Dappled River With Cedar Tree 19.5 x 27.5

Fishpool 19.5x27.5

Hay Bale and Barn 19.5x27

Inside, Outside 19.5x27.5

Jean's House and Cedar Trees 19.5x27.5

Jet Trail

Maple Tree And Road 19.5x27.5

Meadow and Clover 19.5 x 27.5

Pine Branch

Little Jo 13.75 x 19.5

Reeds and Reflections 13.75 x 19.5

River With Rocks 19.5x27.5

River With Tangled branches 19.5x27.5

Summer Pond 13.75 x 19.5

Three Maple Trees and Canola 19.5 x 27.5

Canola Field and Maple Tree - SOLD

Rushing River (19.5x27.5)

Instructions For Making A Bridge

   Wearing rubber boots, clomp along the cow path with your friend down to where the river comes from the long grass sunny meadow and enters the cedar woods. Upon arrival breathe in the earthy delicious cedar smell.

   Taking a small stick walk into the deep woods waving the stick up and down in front of you to avoid walking face first into a spider web.

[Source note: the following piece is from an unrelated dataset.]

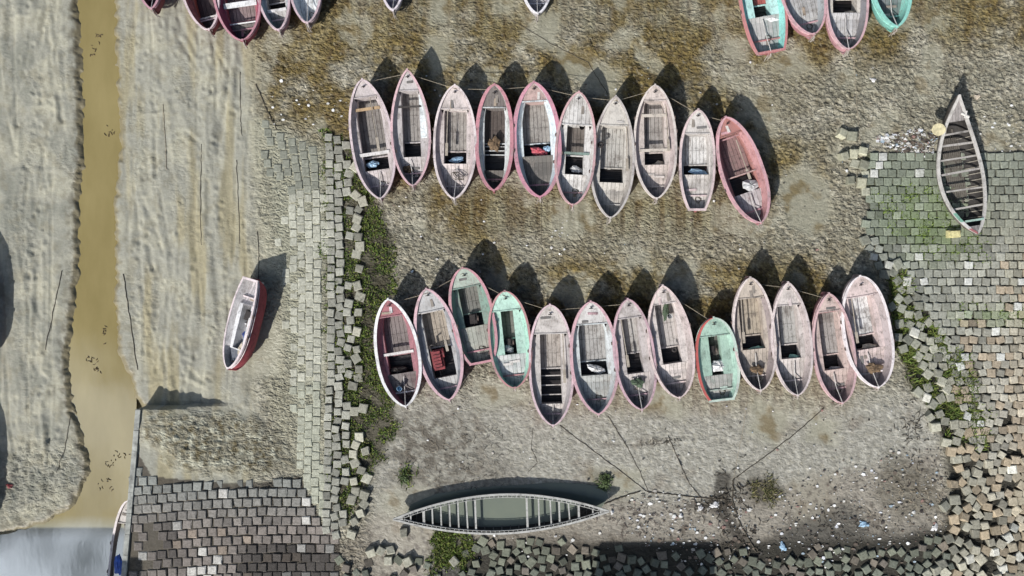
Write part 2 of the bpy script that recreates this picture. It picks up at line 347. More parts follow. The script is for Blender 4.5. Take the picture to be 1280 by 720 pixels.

   Now make your way along the bank of the river or wade in it talking of all manner of things with your friend, and find a spot to build a bridge. Take about an hour to do this. There should be a sturdy rock or two in the river for support.

   Taking branches and bits of discarded cedar fence, make a bridge, constructing it with made up stories of who is crossing the river and why, weaving in small sticks and mermaid hair for tenuous strength. The constant music of the moving river is obviously a magic ingredient to your wonderful creation. Discuss at length how the bridge should be crossed. (First put your foot here, like this...)

   Accept that your bridge is never really completed, since it is an evolving entity concerned with happenstance, movement and the physical vagaries of transition, balance, water force and mud.

   Above all! Try not to be astonished when your Dad comes, and tries to follow your instructions to cross to the other side and can't do it because he is way too big. Too tall for the overhanging branches. Too heavy for the delicate construction. Adults turn out to be too big for young imaginations. Best to leave the crossing for fairies and squirrels, watched by water nymphs and fish, in the company of naiads, water spiders and ripples.

Pine Forest (19.5 x 27.5)

Pine Forest

   Years ago somebody decided to plant Christmas trees here. I imagine it was a despairing decision, since the area was impossibly hilly, gravely and sandy.

   There is not much human habitation around here now, but there was a hundred years ago. There is a ruined house that the family calls, "Divine Ruin", because a woman named Miss Devine lived there. When I was a kid it used to have floors inside and a roof, but every year something else gave up to rot and time and then collapsed, and now there are four walls made of stone waiting to fall down.

   As the house fell down, the Christmas trees grew up. Now they are living telephone poles, each reaching up to a sky crossed with crows and turkey buzzards floating in circles above. The wind whishes through the branches high up and only the deer walk on the soft ground covered with a million needles.

   I know that before Miss Devine lived here there were other buildings which are gone now. When we dig up the fields nearby, bits of plates and door knobs come up, and there are holes with vaguely rectangular shapes which are the old foundations of the ghost buildings. Lilacs mark their corners.

   The wind has the voices of Miss Devine and these other people who had real lives long ago before me. 

   Time moves backwards here, the growth of the little Christmas trees remaking the forest where it once was - big, overgrown and wild, full of animals; coyotes at night and chickadees and squirrels in the day.

   The grass swishes back to old farm houses and the warm sun on my skin heats the soil of past gardens. Miss Devine bakes an apple pie, and the smell of pine needles mixes with its' cooling on the window ledge.